01 April 2014

As with any popular deal formulated in Washington, the singing that stems from both sides of the aisle urges politicians to rush to the table. Compromise is the key above all else, and the table is where real consensus-building can take place. In any negotiating scenario the situation practically describes itself. Two sides in opposition come together in harmony and hash out an agreement. But what happens when both sides already agree on the main points?

There have been spurious movements over the past several years in the U.S. to create viable third parties to disrupt a transparently broken political system. While Perot made the most headway, momentum has continued to grow against the stream of D.C. politics in small doses every election year. The problem, of course, is that before we begin to consult the possibility of a third party in this country a second party must arise.

It has become increasingly explicit that the Left has been without representation for quite some time. On just about every major issue that matters the Democrats will mold to fit a center-right caricature. Yet time and time again the conventional wisdom demands one party is at odds with the other, victims of hyper polarization. The truth of the matter is one party governs in D.C. and has been doing so with the Democratic Party’s help for a long while.

This latest budget deal, the one trumpeted by those in charge of the consensus coalition, proves once more just how desperately this country needs a second political party. As the public at large is able to sigh with relief over the forestallment of another government shutdown, a few sectors are not so fortunate.
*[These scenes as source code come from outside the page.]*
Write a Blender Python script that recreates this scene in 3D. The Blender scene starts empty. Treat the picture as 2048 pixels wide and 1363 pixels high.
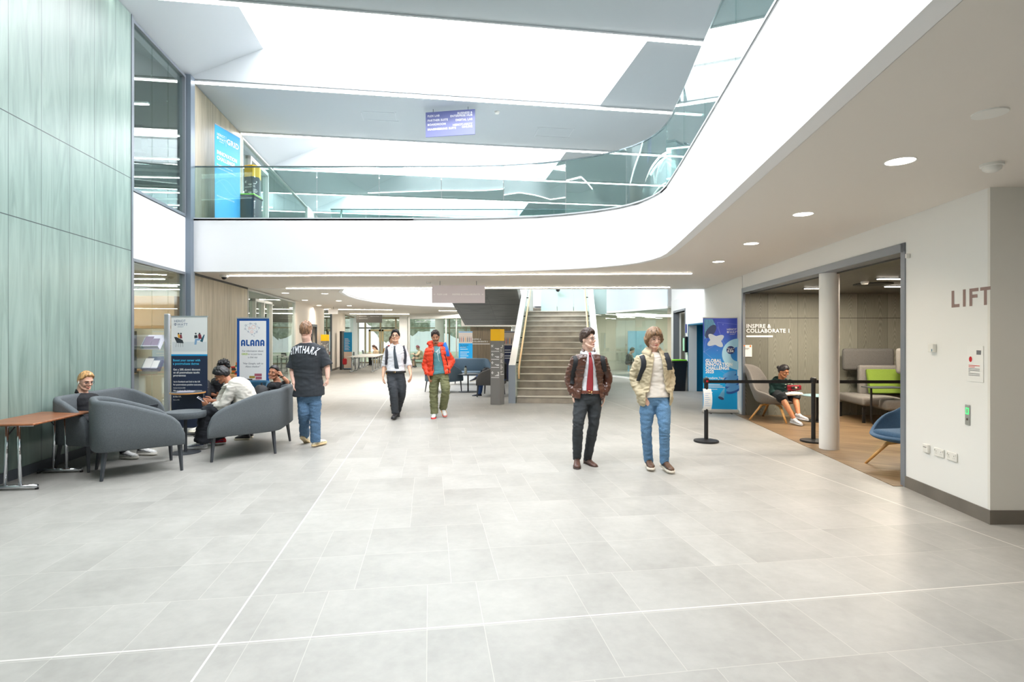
import bpy, math, random
from mathutils import Vector, Matrix, noise
from mathutils.bvhtree import BVHTree
rnd = random.Random(7)
C = bpy.context.scene.collection
F, EYE, HZ = 1100.0, 1.66, 675.0      # focal length in px of the 2048 frame, eye height, horizon row
K = 0.15
def G(px, py):                        # floor point seen at a pixel
    Y = F*EYE/(py-HZ); return Vector(((px-1024)/F*Y, Y, 0))
def P(px, py, Y):
    return Vector(((px-1024)/F*Y, Y, EYE-(py-HZ)/F*Y))
def B(s, c):                          # building axes -> plan
    return ((s-K*c)/(1+K*K), (c+K*s)/(1+K*K))
def LW(Y): return -4.87-.15*Y         # left wall line
def RW(Y): return 3.77+.10*Y          # right wall line
V3 = Vector
def lin(c):
    c = c/255.0
    return c/12.92 if c <= .04045 else ((c+.055)/1.055)**2.4
def col(rgb): return (lin(rgb[0]), lin(rgb[1]), lin(rgb[2]), 1)
# ---------------------------------------------------------------- materials
_M = {}
class NT:
    def __init__(s, m):
        s.t = m.node_tree; s.n = s.t.nodes; s.l = s.t.links; s.b = s.n['Principled BSDF']; s.out = s.n['Material Output']
    def add(s, kind, **kw):
        n = s.n.new(kind)
        for k, v in kw.items(): setattr(n, k, v)
        return n
    def put(s, sock, v):
        if isinstance(v, bpy.types.NodeSocket): s.l.new(v, sock)
        else: sock.default_value = v
    def m(s, op, a, b=0.0, c=0.0):
        n = s.add('ShaderNodeMath', operation=op)
        s.put(n.inputs[0], a); s.put(n.inputs[1], b); s.put(n.inputs[2], c)
        return n.outputs[0]
    def xyz(s, rot=0.0, scale=(1, 1, 1), gen='Object'):
        tc = s.add('ShaderNodeTexCoord'); mp = s.add('ShaderNodeMapping')
        s.l.new(tc.outputs[gen], mp.inputs[0]); mp.inputs['Rotation'].default_value = (0, 0, rot); mp.inputs['Scale'].default_value = scale
        return mp.outputs[0]
    def sep(s, v):
        n = s.add('ShaderNodeSeparateXYZ'); s.l.new(v, n.inputs[0]); return n.outputs
    def comb(s, x, y, z=0.0):
        n = s.add('ShaderNodeCombineXYZ'); s.put(n.inputs[0], x); s.put(n.inputs[1], y); s.put(n.inputs[2], z); return n.outputs[0]
    def noise(s, v, scale=5, detail=3, rough=.5):
        n = s.add('ShaderNodeTexNoise'); s.l.new(v, n.inputs['Vector']); n.inputs['Scale'].default_value = scale
        n.inputs['Detail'].default_value = detail; n.inputs['Roughness'].default_value = rough; return n.outputs['Fac']
    def mix(s, f, a, b):
        n = s.add('ShaderNodeMix', data_type='RGBA'); s.put(n.inputs[0], f)
        s.put(n.inputs[6], a); s.put(n.inputs[7], b); return n.outputs[2]
    def bump(s, h, st=.2, d=.01):
        n = s.add('ShaderNodeBump'); n.inputs['Strength'].default_value = st; n.inputs['Distance'].default_value = d
        s.l.new(h, n.inputs['Height']); s.l.new(n.outputs[0], s.b.inputs['Normal'])
def newmat(name):
    m = bpy.data.materials.new(name); m.use_nodes = True; return m, NT(m)
def mat(name, rgb=(200, 200, 200), rough=.6, metal=0.0, emit=0.0, var=0.0, vs=8, bump=0.0, bs=60, spec=.5, stretch=(1, 1, 1), coat=0.0):
    if name in _M: return _M[name]
    m, t = newmat(name); b = t.b
    b.inputs['Base Color'].default_value = col(rgb); b.inputs['Roughness'].default_value = rough; b.inputs['Metallic'].default_value = metal
    b.inputs['Specular IOR Level'].default_value = spec; b.inputs['Coat Weight'].default_value = coat
    if emit: b.inputs['Emission Color'].default_value = col(rgb); b.inputs['Emission Strength'].default_value = emit
    if var or bump:
        v = t.xyz(scale=stretch)
        if var:
            f = t.noise(v, vs, 4)
            f = t.m('MULTIPLY_ADD', f, 2.2, -.6)
            lo = col([max(0, c*(1-var)) for c in rgb]); hi = col([min(255, c*(1+var)) for c in rgb])
            n = t.add('ShaderNodeClamp'); t.l.new(f, n.inputs[0])
            t.l.new(t.mix(n.outputs[0], lo, hi), b.inputs['Base Color'])
        if bump: t.bump(t.noise(v, bs, 3), bump, .004)
    _M[name] = m; return m
def fabric(name, rgb, var=.16, sc=90, rough=.9):
    if name in _M: return _M[name]
    m, t = newmat(name); v = t.xyz()
    a = t.noise(t.xyz(scale=(1, 1, 6)), sc, 2); b_ = t.noise(t.xyz(scale=(6, 6, 1)), sc, 2)
    f = t.m('MULTIPLY_ADD', t.m('ADD', a, b_), 1.6, -1.1)
    n = t.add('ShaderNodeClamp'); t.l.new(f, n.inputs[0])
    t.l.new(t.mix(n.outputs[0], col([c*(1-var) for c in rgb]), col([min(255, c*(1+var)) for c in rgb])), t.b.inputs['Base Color'])
    t.b.inputs['Roughness'].default_value = rough; t.bump(f, .25, .004)
    _M[name] = m; return m
def glass(name, tint=(225, 240, 236), refl=1.0, dens=.0, rough=0.0):
    if name in _M: return _M[name]
    m, t = newmat(name); t.n.remove(t.b)
    tr = t.add('ShaderNodeBsdfTransparent'); tr.inputs[0].default_value = col(tint)
    gl = t.add('ShaderNodeBsdfGlossy'); gl.inputs['Color'].default_value = (.95, 1, .99, 1); gl.inputs['Roughness'].default_value = rough
    lw = t.add('ShaderNodeLayerWeight'); lw.inputs[0].default_value = .5
    fr = t.m('MULTIPLY_ADD', t.m('POWER', lw.outputs['Facing'], 5.0), .9, .045)
    mx = t.add('ShaderNodeMixShader'); f = t.m('MULTIPLY_ADD', fr, refl, dens)
    t.l.new(f, mx.inputs[0]); t.l.new(tr.outputs[0], mx.inputs[1]); t.l.new(gl.outputs[0], mx.inputs[2]); t.l.new(mx.outputs[0], t.out.inputs[0])
    _M[name] = m; return m
def wood(name, a, b_, scale=(1, 1, .12), sc=9, rough=.45, seams=None, rot=0.0, cath=0.0, seamcol=(60, 62, 60), plank=.55, phase=0.0, dist=1.2):
    """grain stretched along z; seams = heights of horizontal joints; plank = vertical joint pitch along x"""
    if name in _M: return _M[name]
    m, t = newmat(name); v = t.xyz(rot=rot); o = t.sep(v)
    pid = t.m('FLOOR', t.m('DIVIDE', t.m('ADD', o[0], phase), plank))
    off = t.m('MULTIPLY', pid, 7.31)
    if cath:   # cathedral figure: nested parabolic arches
        fx = t.m('SUBTRACT', t.m('FRACT', t.m('DIVIDE', t.m('ADD', o[0], phase), plank/2)), .5)
        wob = t.m('MULTIPLY', t.noise(t.comb(t.m('ADD', t.m('MULTIPLY', o[0], 3), off), off, t.m('MULTIPLY', o[2], .8)), 1.3, 2), 1.6)
        arch = t.m('ADD', t.m('MULTIPLY_ADD', t.m('MULTIPLY', fx, fx), cath, t.m('MULTIPLY', o[2], 1.3)), wob)
        w = t.m('SINE', t.m('MULTIPLY', arch, 38))
        f1 = t.m('MULTIPLY_ADD', w, .22, .5)
        f2 = t.noise(t.comb(t.m('ADD', t.m('MULTIPLY', o[0], 10), off), o[1], t.m('MULTIPLY', o[2], .6)), 6, 3)
        f = t.m('ADD', t.m('MULTIPLY', f1, .75), t.m('MULTIPLY', f2, .35))
    else:
        q = t.comb(t.m('ADD', t.m('MULTIPLY', o[0], scale[0]), off), t.m('MULTIPLY', o[1], scale[1]), t.m('MULTIPLY', o[2], scale[2]))
        n = t.add('ShaderNodeTexNoise'); t.l.new(q, n.inputs['Vector']); n.inputs['Scale'].default_value = sc; n.inputs['Detail'].default_value = 5; n.inputs['Distortion'].default_value = dist
        f = t.m('MULTIPLY_ADD', n.outputs['Fac'], 2.4, -.7)
    tone = t.m('MULTIPLY_ADD', t.m('FRACT', t.m('MULTIPLY', t.m('SINE', t.m('MULTIPLY', pid, 12.9898)), 437.5)), .35, -.17)
    f = t.m('ADD', f, tone)
    cl = t.add('ShaderNodeClamp'); t.l.new(f, cl.inputs[0])
    c = t.mix(cl.outputs[0], col(a), col(b_))
    fr = t.m('FRACT', t.m('DIVIDE', t.m('ADD', o[0], phase), plank))
    sm = t.m('LESS_THAN', fr, .006/plank)
    for h in (seams or ()):
        sm = t.m('MAXIMUM', sm, t.m('COMPARE', o[2], h, .006))
    t.l.new(t.mix(sm, c, col(seamcol)), t.b.inputs['Base Color'])
    t.b.inputs['Roughness'].default_value = rough
    _M[name] = m; return m
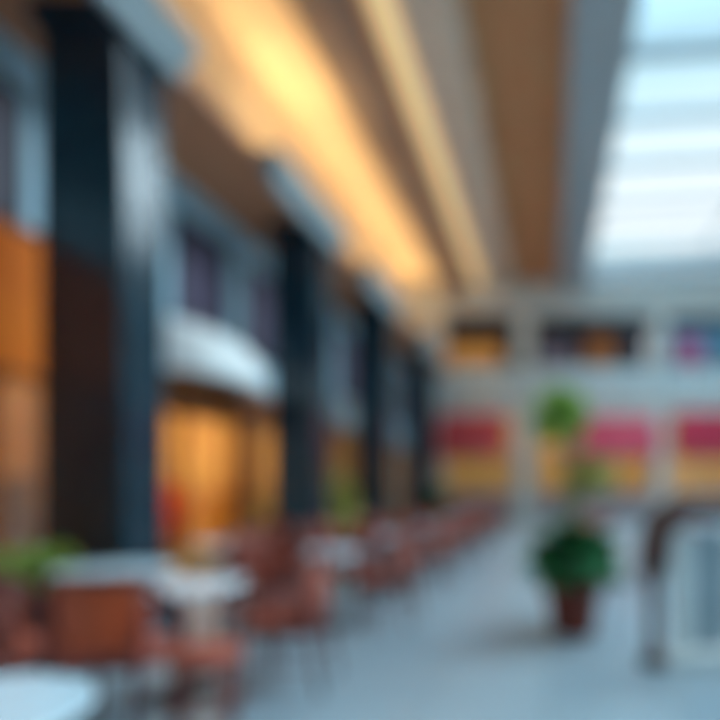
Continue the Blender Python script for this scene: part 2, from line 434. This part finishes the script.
for i in range(n+1):
    a = math.radians(-120+240*i/n); ca, sa = -math.cos(a), math.sin(a)
    h = .8+.5*math.cos(a/1.35)**2
    pr.append([bm.verts.new((ca*r, sa*r, z)) for r, z in [(.38, .2), (.43, .2), (.47, h-.04), (.44, h), (.41, h-.04)]])
for A, Bq in zip(pr, pr[1:]):
    for q in range(5): bm.faces.new((A[q], A[(q+1) % 5], Bq[(q+1) % 5], Bq[q]))
bm.faces.new(pr[0]); bm.faces.new(pr[-1]); obj('backrest', bm, 'orange', t, True)
for sx in (-1, 1):
    for sy in (-1, 1):
        bm = B(); tube(bm, [(sx*.22, sy*.22, 0), (sx*.2, sy*.2, .13)], [.018, .026], 10); obj('leg', bm, 'timber', t, True)

p = thing('display_plinth', 'low timber plinth carrying the orange tub armchair in the amber shop', 'plinth', (-6.05, 9.4, 0))
bm = B(); bx(bm, -.5, .5, -.6, .6, 0, .41, bevel=.015); obj('body', bm, 'shop_gold', p)
bm = B(); bx(bm, -.52, .52, -.62, .62, .41, .45, bevel=.01); obj('top', bm, 'timber', p)
# shelf units with back boards
def shelf(loc, w, h, rz, label):
    t = thing('shelf_unit', label, 'shelf', loc, rz)
    boxes('side_panel', [(-.2, .2, -w/2, -w/2+.04, 0, h)], 'timber', t); boxes('side_panel', [(-.2, .2, w/2-.04, w/2, 0, h)], 'timber', t)
    boxes('back_panel', [(-.2, -.17, -w/2+.04, w/2-.04, 0, h)], 'shop_gold', t)
    for k in range(5): boxes('shelf_board', [(-.17, .19, -w/2+.04, w/2-.04, .1+k*(h-.16)/4, .14+k*(h-.16)/4)], 'timber', t)
shelf((-8.55, 12.0, 0), 1.0, 2.2, 0, 'tall timber shelf unit at the back of the amber shop')
counter((-6.25, 6.5, 0), .8, .6, 1.5, 'timber', 'dark brown counter inside the orange shop at the left edge')

# ------------------------------------------------------------------ chairs
def curved_back():
    t = thing('armchair', '', 'chair', (0, 0, 0), 0)
    # faces +y : back is at -y
    bm = B(); bx(bm, -.25, .25, -.24, .26, .41, .45, bevel=.015); obj('seat_frame', bm, 'chair_frame', t)
    bm = B(); bx(bm, -.235, .235, -.21, .25, .45, .5, bevel=.022); obj('seat', bm, 'chair_pad', t, False)
    # backrest: curved padded shell
    def ring(a, z, r): return (r*math.sin(a), -.02-r*.92*math.cos(a)+.0, z)
    bm = B(); n = 16; rows = []
    for k, z in enumerate([.53, .62, .74, .84, .88]):
        rk = .27+.03*(z-.5)
        row = [bm.verts.new(ring(math.radians(-62+124*i/n), z, rk)) for i in range(n+1)]
        row2 = [bm.verts.new(ring(math.radians(-62+124*i/n), z, rk-.03)) for i in range(n+1)]
        rows.append((row, row2))
    for (a, a2), (b, b2) in zip(rows, rows[1:]):
        for i in range(n):
            bm.faces.new((a[i], a[i+1], b[i+1], b[i])); bm.faces.new((a2[i+1], a2[i], b2[i], b2[i+1]))
        bm.faces.new((a[0], b[0], b2[0], a2[0])); bm.faces.new((a[n], a2[n], b2[n], b[n]))
    for (a, a2) in (rows[0], rows[-1]):
        for i in range(n): bm.faces.new((a[i], a2[i], a2[i+1], a[i+1]))
    obj('backrest', bm, 'chair_pad', t, True)
    # bent rail: top of back sweeping into the two arms
    bm = B(); pts = []
    for i in range(29):
        a = -100+200*i/28; s = min(1, abs(a)/100)
        z = .91 - .23*max(0, (s-.45)/.55)**1.3
        x, yy, _ = ring(math.radians(a), 0, .285); pts.append((x, yy, z))
    pts = [(pts[0][0], .2, .655)] + pts + [(pts[-1][0], .2, .655)]
    tube(bm, pts, .024, 10); obj('arm_rail', bm, 'chair_frame', t, True)
    for sx in (-1, 1):
        bm = B(); tube(bm, [(sx*.255, .22, 0), (sx*.25, .2, .42), (sx*.275, .17, .66)], [.016, .021, .018], 10); obj('leg', bm, 'chair_frame', t, True)
        bm = B(); tube(bm, [(sx*.235, -.3, 0), (sx*.225, -.225, .42), (sx*.235, -.215, .6), (sx*.245, -.2, .84)], [.016, .021, .019, .017], 10); obj('leg', bm, 'chair_frame', t, True)
        bm = B(); tube(bm, [(sx*.245, -.25, .2), (sx*.25, .21, .2)], .011, 8); obj('stretcher', bm, 'chair_frame', t, True)
    return t
proto_chair = curved_back(); chair_used = [False]
def chair(x, y, deg, label, group='cafe armchairs'):
    if not chair_used[0]:
        chair_used[0] = True; o = proto_chair; o.location = (x, y, 0); o.rotation_euler = (0, 0, math.radians(deg)); o['label'] = label; o['group'] = group; return o
    return dup(proto_chair, (x, y, 0), math.radians(deg), label, group)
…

What about the 1.3 million Americans who are without jobs, cannot find work, and are now facing the loss of unemployment insurance? From their kitchen tables this deal, known as the Murray-Ryan budget, actually looks pretty grim. Here are people already down in a less than impressive economy. Suddenly they have been kicked, and kicked hard.

And what about the federal workers and those in the military who now stare at the prospect of contributing more to their pensions? In effect taking a pay cut, these people don’t see much to celebrate in the spirit of compromise. If this was not enough, not one detail in the budget sheds light on the fact that tax loopholes remain wide open and rates untouched.

This depiction sounds very similar to the futile conservative-driven attack on food stamps. But attacks on the less fortunate are expected from the Right. What is required in any two party system, however, is a voice for the Left. Where was the Left during this latest budget deal, then? Unfortunately, the Left was nowhere to be seen during negotiations. Rest assured plenty of Democratic representatives were present and ready to make concessions at a moment’s notice.